#### Short exercise
Extract every line of the material that holds the string "scene".

#### Material
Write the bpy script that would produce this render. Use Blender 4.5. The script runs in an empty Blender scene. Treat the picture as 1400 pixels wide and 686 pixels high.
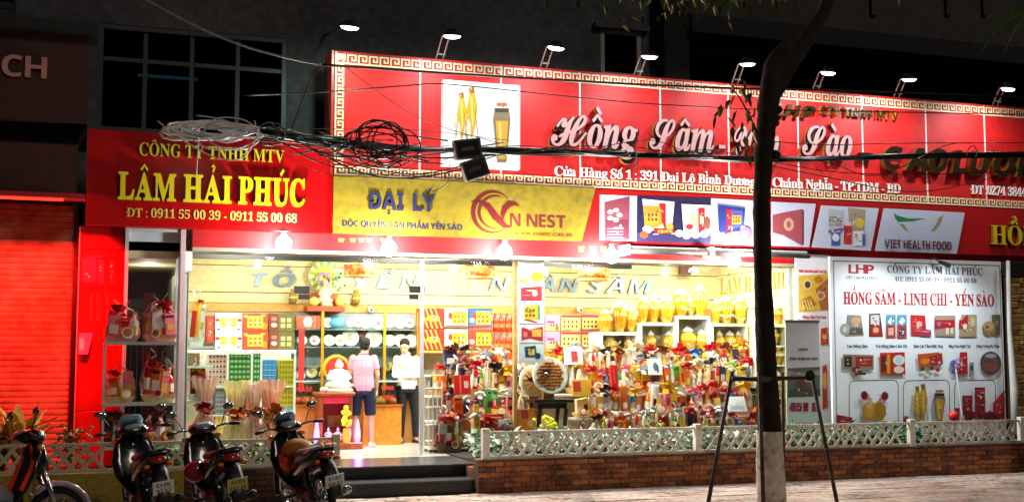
import bpy, math, random, unicodedata
from mathutils import Vector, Matrix
R = math.radians
S = bpy.context.scene
C = S.collection
# ---------------------------------------------------------------- camera, world, sun, exposure
CA, CT, CF, CD, CH = R(19.4), R(4.8), 1650.0, 14.86, 1.8
cam_d = bpy.data.cameras.new('camera'); cam = bpy.data.objects.new('camera', cam_d); C.objects.link(cam)
cam.location = (0, -CD, CH); cam.rotation_euler = (R(90) + CT, 0, -CA)
cam_d.sensor_width = 36; cam_d.lens = CF / 1400 * 36; cam_d.clip_end = 500; cam_d.clip_start = 0.1
S.camera = cam
W = bpy.data.worlds.new('World'); S.world = W; W.use_nodes = True
nt = W.node_tree; bg = nt.nodes['Background']
sky = nt.nodes.new('ShaderNodeTexSky'); sky.sky_type = 'NISHITA'; sky.sun_disc = False
sky.sun_elevation = R(-3.0); sky.sun_rotation = R(205)
nt.links.new(sky.outputs[0], bg.inputs[0]); bg.inputs[1].default_value = 0.15
sl = bpy.data.lights.new('sun', 'SUN'); sl.energy = 0.46; sl.angle = R(12); sl.color = (1, .86, .7)
so = bpy.data.objects.new('sun', sl); C.objects.link(so); so.rotation_euler = (R(52), 0, R(25))
S.view_settings.view_transform = 'Standard'; S.view_settings.look = 'None'
S.view_settings.exposure = 0.18; S.view_settings.gamma = 1
S.cycles.max_bounces = 6; S.cycles.transparent_max_bounces = 16; S.cycles.diffuse_bounces = 3
S.cycles.glossy_bounces = 3; S.cycles.transmission_bounces = 6; S.cycles.sample_clamp_indirect = 4
S.cycles.caustics_reflective = False; S.cycles.caustics_refractive = False
random.seed(11)

def ray(px, py):
    x = (px - 700) / CF; y = (343 - py) / CF
    f = math.cos(CT) - y * math.sin(CT); u = math.sin(CT) + y * math.cos(CT)
    return x * math.cos(CA) + f * math.sin(CA), -x * math.sin(CA) + f * math.cos(CA), u
def P(px, py, Y):                       # a point of the upright plane at distance Y
    a, b, c = ray(px, py); t = (Y + CD) / b
    return Vector((a * t, Y, CH + c * t))
def G(px, py, z):                       # a point of the level plane at height z
    a, b, c = ray(px, py); t = (z - CH) / c
    return Vector((a * t, b * t - CD, z))
def MPP(px, Y):                         # metres for one pixel near px on plane Y
    return (P(px + 1, 400, Y) - P(px, 400, Y)).x
def ZPP(px, Y): return P(px, 400, Y).z - P(px, 401, Y).z
def rect(x0, y0, x1, y1, Y):
    ym = (y0 + y1) / 2; xm = (x0 + x1) / 2
    return P(x0, ym, Y).x, P(x1, ym, Y).x, P(xm, y1, Y).z, P(xm, y0, Y).z

# ---------------------------------------------------------------- materials
def lin(c):
    return tuple(((v / 12.92) if v <= .04045 else ((v + .055) / 1.055) ** 2.4) for v in c)
def hx(h): return lin(tuple(int(h[i:i + 2], 16) / 255 for i in (0, 2, 4)))
_M = {}
def mat(h, rough=.5, metal=0, emit=0, noise=.12, scale=6, bump=0, alpha=1, coat=0, trans=0):
    k = (h, rough, metal, emit, noise, scale, bump, alpha, coat, trans)
    if k in _M: return _M[k]
    m = bpy.data.materials.new('m_' + h); m.use_nodes = True; t = m.node_tree; b = t.nodes['Principled BSDF']
    c = hx(h)
    b.inputs['Base Color'].default_value = (*c, 1); b.inputs['Roughness'].default_value = rough
    b.inputs['Metallic'].default_value = metal
    if coat: b.inputs['Coat Weight'].default_value = coat
    if trans: b.inputs['Transmission Weight'].default_value = trans
    if emit:
        b.inputs['Emission Color'].default_value = (*c, 1); b.inputs['Emission Strength'].default_value = emit
    if alpha < 1: b.inputs['Alpha'].default_value = alpha
    if (noise or bump) and not emit:
        g = t.nodes.new('ShaderNodeNewGeometry')
        n = t.nodes.new('ShaderNodeTexNoise'); n.inputs['Scale'].default_value = scale; n.inputs['Detail'].default_value = 3
        t.links.new(g.outputs['Position'], n.inputs['Vector'])
        if noise:
            r = t.nodes.new('ShaderNodeMapRange'); r.inputs[3].default_value = 1 - noise * 1.6; r.inputs[4].default_value = 1 + noise * 1.2
            t.links.new(n.outputs[0], r.inputs[0])
            mx = t.nodes.new('ShaderNodeVectorMath'); mx.operation = 'SCALE'; mx.inputs[0].default_value = c
            t.links.new(r.outputs[0], mx.inputs['Scale']); t.links.new(mx.outputs[0], b.inputs['Base Color'])
        if bump:
            n2 = t.nodes.new('ShaderNodeTexNoise'); n2.inputs['Scale'].default_value = scale * 5; n2.inputs['Detail'].default_value = 5
            t.links.new(g.outputs['Position'], n2.inputs['Vector'])
            bp = t.nodes.new('ShaderNodeBump'); bp.inputs['Strength'].default_value = bump; bp.inputs['Distance'].default_value = .02
            t.links.new(n2.outputs[0], bp.inputs['Height']); t.links.new(bp.outputs[0], b.inputs['Normal'])
    _M[k] = m; return m
def stained(name, c1, c2, c3, s1=1.5, s2=14, rough=.85, bump=.5, wave=None):
    m = bpy.data.materials.new(name); m.use_nodes = True; t = m.node_tree; b = t.nodes['Principled BSDF']
    g = t.nodes.new('ShaderNodeNewGeometry')
    n = t.nodes.new('ShaderNodeTexNoise'); n.inputs['Scale'].default_value = s1; n.inputs['Detail'].default_value = 6
    n2 = t.nodes.new('ShaderNodeTexNoise'); n2.inputs['Scale'].default_value = s2; n2.inputs['Detail'].default_value = 6
    for q in (n, n2): t.links.new(g.outputs['Position'], q.inputs['Vector'])
    ad = t.nodes.new('ShaderNodeMath'); ad.operation = 'ADD'
    t.links.new(n.outputs[0], ad.inputs[0]); t.links.new(n2.outputs[0], ad.inputs[1])
    r = t.nodes.new('ShaderNodeValToRGB'); e = r.color_ramp.elements
    e[0].position = .38; e[0].color = (*hx(c1), 1); e[1].position = .62; e[1].color = (*hx(c3), 1)
    q = e.new(.5); q.color = (*hx(c2), 1)
    hf = t.nodes.new('ShaderNodeMath'); hf.operation = 'MULTIPLY'; hf.inputs[1].default_value = .5
    t.links.new(ad.outputs[0], hf.inputs[0]); t.links.new(hf.outputs[0], r.inputs[0]); t.links.new(r.outputs[0], b.inputs['Base Color'])
    b.inputs['Roughness'].default_value = rough
    bp = t.nodes.new('ShaderNodeBump'); bp.inputs['Strength'].default_value = bump; bp.inputs['Distance'].default_value = .01
    t.links.new(n2.outputs[0], bp.inputs['Height']); t.links.new(bp.outputs[0], b.inputs['Normal'])
    return m
def clearish(name, tint, fac, rough=.05):
    m = bpy.data.materials.new(name); m.use_nodes = True; t = m.node_tree
    for n in list(t.nodes):
        if n.type != 'OUTPUT_MATERIAL': t.nodes.remove(n)
    o = t.nodes['Material Output']; tr = t.nodes.new('ShaderNodeBsdfTransparent'); tr.inputs[0].default_value = (*hx(tint), 1)
    gl = t.nodes.new('ShaderNodeBsdfGlossy'); gl.inputs['Roughness'].default_value = rough
    mx = t.nodes.new('ShaderNodeMixShader'); fr = t.nodes.new('ShaderNodeLayerWeight'); fr.inputs[0].default_value = fac
    ma = t.nodes.new('ShaderNodeMath'); ma.operation = 'MULTIPLY'; ma.inputs[1].default_value = .8
    t.links.new(fr.outputs['Fresnel'], ma.inputs[0]); t.links.new(ma.outputs[0], mx.inputs[0])
    t.links.new(tr.outputs[0], mx.inputs[1]); t.links.new(gl.outputs[0], mx.inputs[2]); t.links.new(mx.outputs[0], o.inputs[0])
    return m
GLASS = clearish('shop_glass', 'f4faf8', .12, .02)
FILM = clearish('cellophane', 'fcf8f8', .14, .3)
WHITE = mat('e8e8e4', .45); RED = mat('c4060c', .4, noise=.08, scale=2); BLACK = mat('0a0a0c', .5)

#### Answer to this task
Write the bpy script that would produce this render. Use Blender 4.5. The script runs in an empty Blender scene. Treat the picture as 1400 pixels wide and 686 pixels high.
S = bpy.context.scene